[WHAT THE TASK ASKS] Go through the listing and pick out each line with the word "Measure" in it.

[ENTRIES PROVIDED]
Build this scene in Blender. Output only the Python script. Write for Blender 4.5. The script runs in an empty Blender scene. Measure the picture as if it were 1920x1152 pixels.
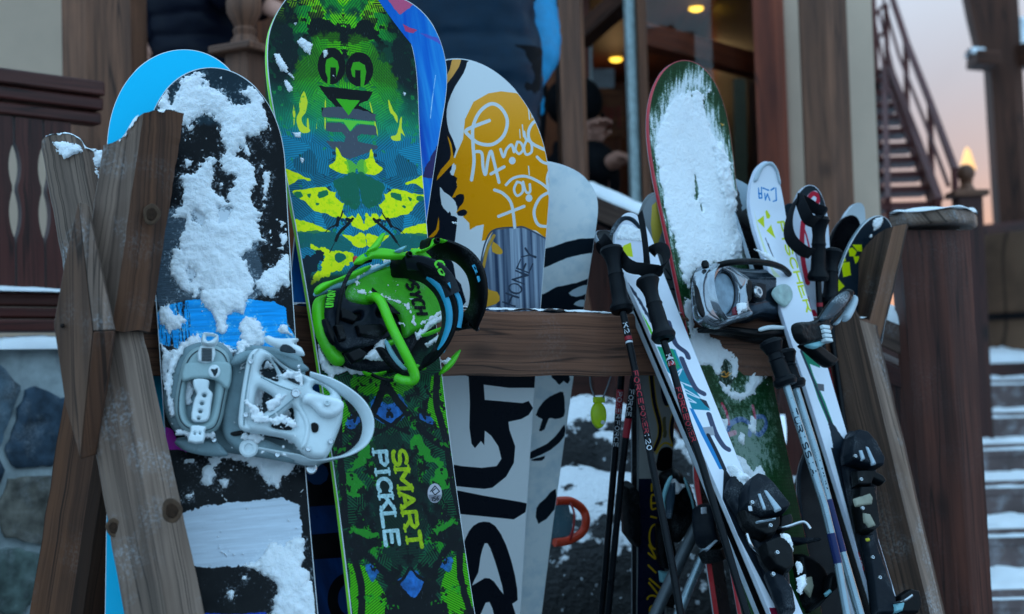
# Snowboards and skis leaning on a timber rack in front of a mountain lodge at dusk.
import bpy, bmesh
from mathutils import Matrix, Vector
import math, random
import numpy as np
# ---------------------------------------------------------------- camera geometry (a 50 mm lens, crouching eye height)
CAM = np.array((0.0, 0.0, 0.92)); FPX = 2667.0; PITCH = math.radians(2.7); ROLL = math.radians(1.7)
_up = np.array((0, -math.sin(PITCH), math.cos(PITCH)))
FW = np.array((0, math.cos(PITCH), math.sin(PITCH)))
RT = math.cos(ROLL) * np.array((1.0, 0, 0)) - math.sin(ROLL) * _up
UP = math.sin(ROLL) * np.array((1.0, 0, 0)) + math.cos(ROLL) * _up

def ray(px, py):
    return FW + (px - 960) / FPX * RT - (py - 576) / FPX * UP

def P(px, py, Y):                       # the point seen at photo pixel (px, py) whose depth is Y metres
    d = ray(px, py)
    return CAM + d * (Y / d[1])

def nrm(a):
    a = np.asarray(a, float)
    return a / np.linalg.norm(a)

class Frame:                            # a plane with its own axes: u across, v along, n out towards the viewer
    def __init__(s, top, bot, theta):
        pt, pb = P(*top), P(*bot)
        s.v = nrm(pt - pb)
        r = np.array((math.cos(math.radians(theta)), math.sin(math.radians(theta)), 0))
        s.u = nrm(r - r.dot(s.v) * s.v)
        s.n = np.cross(s.u, s.v)
        s.o = pb
    def uv(s, px, py, n=0.0):
        d = ray(px, py)
        o = s.o + s.n * n
        t = (o - CAM).dot(s.n) / d.dot(s.n)
        q = CAM + d * t - o
        return q.dot(s.u), q.dot(s.v)
    def at(s, px, py, n=0.0):
        u, v = s.uv(px, py, n)
        return s.o + s.u * u + s.v * v + s.n * n
    def pt(s, u, v, n=0.0):
        return s.o + s.u * u + s.v * v + s.n * n
    def ground(s):
        return -s.o[2] / s.v[2]

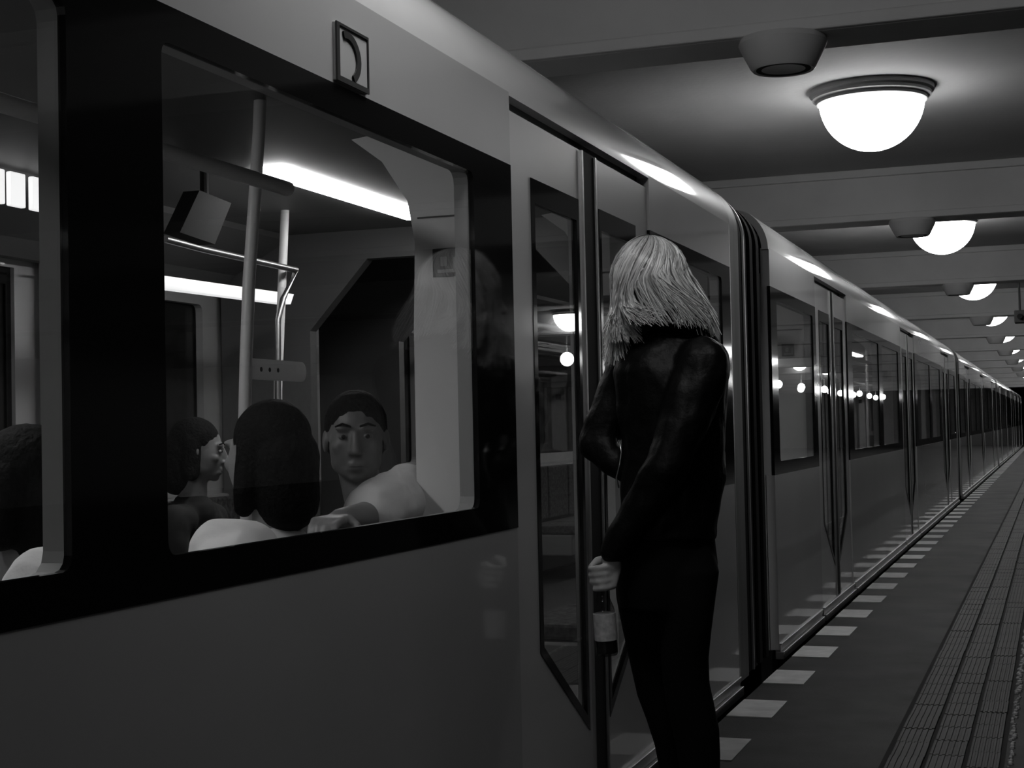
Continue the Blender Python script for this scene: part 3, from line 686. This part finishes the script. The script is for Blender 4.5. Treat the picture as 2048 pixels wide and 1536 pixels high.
# hair: cap of locks flowing from the crown
hm = MB(); tones = []
crown = wp(1302, 482, .0)
hcc = wp(1300, 562, .0); HA, HB, HZ = .090, .108, .108
capm = MB().ell(hcc, (HA*.93, HB*.93, HZ*.95), Hm, n=32, m=20)
random.seed(3)
def lock(phi, spread, rad, lift, side_):
    # phi 0 = image right, 90 deg = away, 180 = left, 270 = towards the camera
    c_, s_ = math.cos(phi), math.sin(phi); pts = []
    tw = -.55*max(0., min(1., (.97-c_)/.8)) if s_ < -.1 else 0.
    top = random.uniform(.0, .28)
    for i in range(8):
        a = top+((1.68 if math.cos(phi) < .2 else 1.68-.45*math.cos(phi))-top)*i/7
        f2 = phi+tw*(i/7)**1.5; c_, s_ = math.cos(f2), math.sin(f2); d_ = E1*c_+E2*s_
        r_ = (HA*abs(c_)**2+HB*abs(s_)**2)*(1+lift)
        pts.append(hcc+d_*(r_*math.sin(a))+UZ*(HZ*(1+lift)*math.cos(a)*(1.0)))
    # falling part
    last = pts[-1]
    c_, s_ = math.cos(phi), math.sin(phi); d_ = E1*c_+E2*s_
    if s_ < -.45: tgt = hcc+d_*(HB*.98)+UZ*random.uniform(-.122, -.074)+E1*(c_*.07-.012+random.uniform(-.02,.02)); n_ = 4        # back of the head, tucked in the collar
    elif c_ > 0: tgt = wp(1412+random.uniform(-22, 20), 662+random.uniform(-28, 18), -.05*(s_ < 0)+random.uniform(-.045,.04)); n_ = 6
    else: tgt = wp(1222+random.uniform(-14, 40), 690+random.uniform(-36, 42), s_*.085+random.uniform(-.02,.02)); n_ = 6
    if s_ < -.45 and c_ < -.25: tgt = wp(1244+random.uniform(-30, 40), 664+random.uniform(-34, 26), -.06); n_ = 5
    if s_ < -.45 and c_ > .35: tgt = wp(1382+random.uniform(-42, 32), 640+random.uniform(-22, 24), -.095); n_ = 5
    t0 = (pts[-1]-pts[-2])*3
    for i in range(1, n_+1):
        t = i/n_; pts.append(last*(1-t)**2+(last+t0*(.8 if c_ < .1 else .25))*2*t*(1-t)+tgt*t*t)
    wv = random.uniform(-.006, .006); ph = random.uniform(0, 6)
    pts = [p_+E1*(wv*math.sin(ph+i*.9))*min(1, i/5) for i, p_ in enumerate(pts)]
    m_ = len(pts); rr = [rad*(.45+.55*math.sin(math.pi*min(1, (i+1)/(m_*.55))/2))*(1-.8*max(0, (i/(m_-1)-.7)/.3)) for i in range(m_)]
    n0 = len(hm.v); hm.tube(pts, rr, n=5, cap=False)
    tn = max(0, min(1, .52+.75*noise.noise(Vector((phi*5.5, 3.1, 0)))+random.gauss(0, .24))); tones.extend([max(0, min(1, tn*(.75+.25*j_/(len(hm.v)-n0)) - (.35 if j_/(len(hm.v)-n0) < .12 else 0))) for j_ in range(len(hm.v)-n0)])
for i in range(900): lock(random.uniform(0, 2*math.pi), 0, random.uniform(.0016, .0042), random.uniform(-.06, .03), 0)
for i in range(900): lock(random.uniform(3.3, 6.2), 0, random.uniform(.0010, .0028), random.uniform(.0, .055), 0)
for i in range(160): lock(random.uniform(2.6, 3.7), 0, random.uniform(.0008, .0020), random.uniform(.0, .09), 0)
o_ = len(hm.v); hm.add(capm.v, capm.f)
ho = hm.build('hair', 'blond', wm, org=WO, smooth=True)
at_ = ho.data.attributes.new('tone', 'FLOAT', 'POINT'); tones += [.15]*(len(hm.v)-len(tones)); at_.data.foreach_set('value', tones)
nt = M['blond'].node_tree; an = nt.nodes.new('ShaderNodeAttribute'); an.attribute_name = 'tone'
mr = nt.nodes.new('ShaderNodeMapRange'); mr.inputs[3].default_value = .10; mr.inputs[4].default_value = 1.0
nt.links.new(an.outputs['Fac'], mr.inputs[0]); nt.links.new(mr.outputs[0], nt.nodes['Principled BSDF'].inputs['Base Color'])

# bottle in her hand
BL = (bot_top-bot_bot).length
bt = empty('bottle', bot_bot, 'small glass bottle with a pale label hanging from the hand of the blonde woman', 'bottle')
k_ = .0272
MB().lathe([(.001,.004),(k_*.9,.0),(k_,.006),(k_,BL*.50),(k_*.93,BL*.58),(k_*.62,BL*.70),(.014,BL*.80),(.0125,BL*.97)], bot_bot, n=28, ax=BA).build('glass_body', 'bglass', bt, org=bot_bot, smooth='auto')
MB().lathe([(.001,.008),(k_*.9,.006),(k_*.92,.012),(k_*.92,BL*.40),(.001,BL*.401)], bot_bot, n=24, ax=BA).build('drink', 'under', bt, org=bot_bot, smooth='auto')
MB().lathe([(k_+.0004,BL*.19),(k_+.0009,BL*.191),(k_+.0009,BL*.52),(k_+.0004,BL*.521)], bot_bot, n=28, ax=BA).build('bottle_label', 'label', bt, org=bot_bot, smooth='auto')
MB().lathe([(.0145,BL*.95),(.0148,BL*.955),(.0148,BL+.002),(.012,BL+.006)], bot_bot, n=18, ax=BA).build('cap', 'cap', bt, org=bot_bot, smooth='auto')
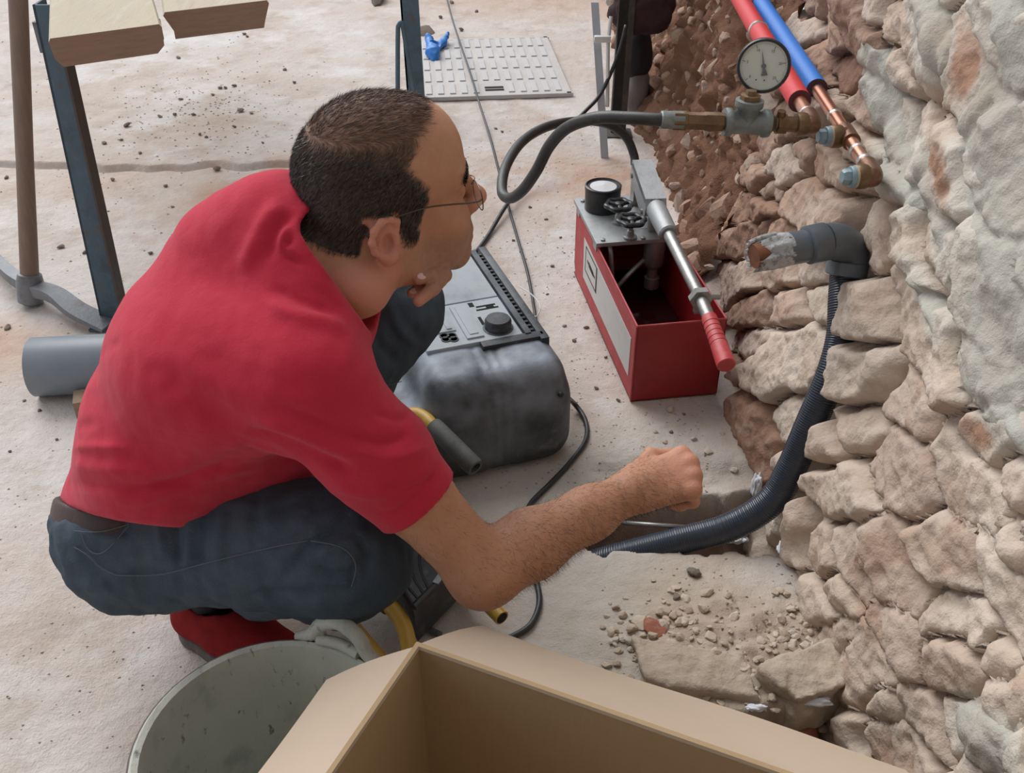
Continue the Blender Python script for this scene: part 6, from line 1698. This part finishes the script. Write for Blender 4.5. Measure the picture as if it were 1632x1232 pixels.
# pickaxe
ph = at_z(48, 458, 0.045)
pk = empty('pickaxe', (ph[0], ph[1], 0), 'old pickaxe standing on its head with a worn wooden handle', 'pickaxe')
tp_ = at_y(29, 0, 2.27); hd_ = unit(tp_ - ph); tp2 = ph + hd_ * 0.92
m = MB(); m.tube([ph - hd_ * 0.03, ph + hd_ * 0.05, ph + hd_ * 0.3, ph + hd_ * 0.7, tp2], [0.021, 0.0215, 0.0195, 0.0205, 0.022], 18); m.build('handle', M_HANDLE, pk)
m = MB(); m.tube([ph - hd_ * 0.042, ph - hd_ * 0.036, ph + hd_ * 0.012, ph + hd_ * 0.034, ph + hd_ * 0.036], [0.020, 0.029, 0.032, 0.027, 0.022], 22)
eye_ = m.build('head_eye', M_IRON, pk)
def blade(pts, ws, hs, name):
    P = catmull(pts, 7); n = len(P); w = np.interp(np.linspace(0, 1, n), np.linspace(0, 1, len(ws)), ws); h_ = np.interp(np.linspace(0, 1, n), np.linspace(0, 1, len(hs)), hs)
    T = np.gradient(P, axis=0); T /= np.linalg.norm(T, axis=1)[:, None]; V, F = [], []
    for i in range(n):
        s = unit(np.cross(T[i], Zv)); u_ = np.cross(s, T[i])
        for a, b in ((-1, -1), (1, -1), (1, 1), (-1, 1)): V.append(P[i] + s * a * w[i] / 2 + u_ * b * h_[i] / 2)
    for i in range(n - 1):
        for k in range(4): F.append((i * 4 + k, i * 4 + (k + 1) % 4, (i + 1) * 4 + (k + 1) % 4, (i + 1) * 4 + k))
    F += [(3, 2, 1, 0), tuple((n - 1) * 4 + k for k in range(4))]
    MB().add(V, F).build(name, M_IRON, pk)
blade([ph + Zv * 0.0, at_z(88, 470, 0.050), at_z(125, 496, 0.038), at_z(175, 518, 0.016)], [0.034, 0.040, 0.050, 0.060], [0.030, 0.024, 0.016, 0.008], 'adze_blade')
blade([ph + Zv * 0.0, at_z(18, 438, 0.050), at_z(-12, 408, 0.036), at_z(-50, 372, 0.014)], [0.030, 0.030, 0.024, 0.012], [0.030, 0.026, 0.020, 0.012], 'pick_point')

# grey pipe offcut lying on the ground
oc = at_z(54, 585, 0.062); od = unit(np.array([1.0, 0.10, 0.0])); 
m = MB(); m.lathe([(0.0622, 0), (0.0630, 0.001), (0.0630, 0.36), (0.0590, 0.36), (0.0590, 0.0), (0.0622, 0.0)], oc - Zv * 0.0, od, 40, close=False)
off = tag(m.build('pipe_offcut', M_PVCL, None, ang=50), 'short length of wide grey plastic pipe lying behind the man', 'pipe')
bb = at_z(100, 650, 0.02); tag(MB().box(bb + np.array([0.05, 0.02, 0.0]), (0.06, 0.05, 0.04), bev=0.004, rz=0.3).build('wood_block', M_WOODEND), 'small brown wooden block under the grey pipe offcut', 'block')

# drain cover with raised studs
q = [at_z(669, 163, 0.0), at_z(909, 155, 0.0), at_z(884, 62, 0.0), at_z(690, 66, 0.0)]
cvx = unit((q[1] - q[0]) * np.array([1, 1, 0])); cvy = np.array([-cvx[1], cvx[0], 0]); CW = 0.56; CL = 0.72
co_ = q[1] - cvx * CW
zc0 = gz(co_[0] + 0.3, co_[1] + 0.36) + 0.004
cov = empty('drain_cover', co_ + cvx * CW / 2 + cvy * CL / 2, 'pale grey rectangular drain cover with rows of raised studs', 'drain cover')
def cp(x, y, z=0): return np.array([co_[0], co_[1], zc0]) + cvx * x + cvy * y + Zv * z
crz = math.atan2(cvx[1], cvx[0])
m = MB(); m.box(cp(CW / 2, CL / 2, 0.004), (CW - 0.02, CL - 0.02, 0.012), rz=crz); m.build('plate', M_COVER, cov)
m = MB()
for (x, y, a, b) in ((CW / 2, 0.006, CW + 0.02, 0.016), (CW / 2, CL - 0.006, CW + 0.02, 0.016), (0.004, CL / 2, 0.016, CL), (CW - 0.004, CL / 2, 0.016, CL)): m.box(cp(x, y, 0.004), (a, b, 0.014), rz=crz)
m.build('frame', M_COVER, cov)
m = MB(); m.box((0, 0, 0), (0.022, 0.110, 0.004), bev=0.0015); sme = m.mesh('stud'); sme.materials.append(M_STUD)
for r in range(5):
    for k in range(12):
        x = 0.042 + k * 0.0435; y = 0.085 + r * 0.140
        if r == 0 and k in (5, 6): continue
        o = bpy.data.objects.new('stud', sme); COL.objects.link(o); o.parent = cov
        o.matrix_parent_inverse = Matrix.Translation(cov.location).inverted(); o.location = cp(x, y, 0.012); o.rotation_euler = (0, 0, crz)
for dy in (-0.014, 0.014):
    m = MB(); m.box(cp(0.285, 0.075 + dy, 0.0106), (0.070, 0.018, 0.002), rz=crz, bev=0.0009); m.build('lifting_slot', M_DARK, cov)

# blue glove on the cover
gp = at_z(690, 92, 0.03)
def gb(u, v, z): return at_z(u, v, z)
gsk = [RC(gb(684, 64, 0.04), gb(690, 84, 0.035), 0.016, 0.022, 0.03), RC(gb(690, 84, 0.035), gb(693, 94, 0.02), 0.022, 0.016, 0.03), RC(gb(692, 80, 0.03), gb(708, 66, 0.035), 0.016, 0.012, 0.03),
       RC(gb(706, 68, 0.035), gb(714, 54, 0.05), 0.011, 0.009, 0.02), RC(gb(684, 64, 0.04), gb(682, 58, 0.055), 0.013, 0.010, 0.02), EL(gb(694, 68, 0.05), (0.02, 0.022, 0.02), None, 0.008, True)]
lo = gp - 0.16; hi = gp + 0.16
v_, f_ = sdf_mesh(gsk, np.arange(lo[0], hi[0], 0.004), np.arange(lo[1], hi[1] + 0.3, 0.005), np.arange(0.0, 0.12, 0.004), post=lambda P, d: d + 0.005 * noise3(P * 45))
tag(link('rubber_glove', mesh_np('glove', relax(v_, f_, 2), f_), M_BLUEPL), 'crumpled bright blue rubber glove lying on the drain cover', 'glove')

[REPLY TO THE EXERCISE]
Build this scene in Blender. Output only the Python script. Write for Blender 4.5. The script runs in an empty Blender scene. Measure the picture as if it were 1920x1152 pixels.
Continue the Blender Python script for this scene: part 6, from line 1698. This part finishes the script. Write for Blender 4.5. Measure the picture as if it were 1632x1232 pixels.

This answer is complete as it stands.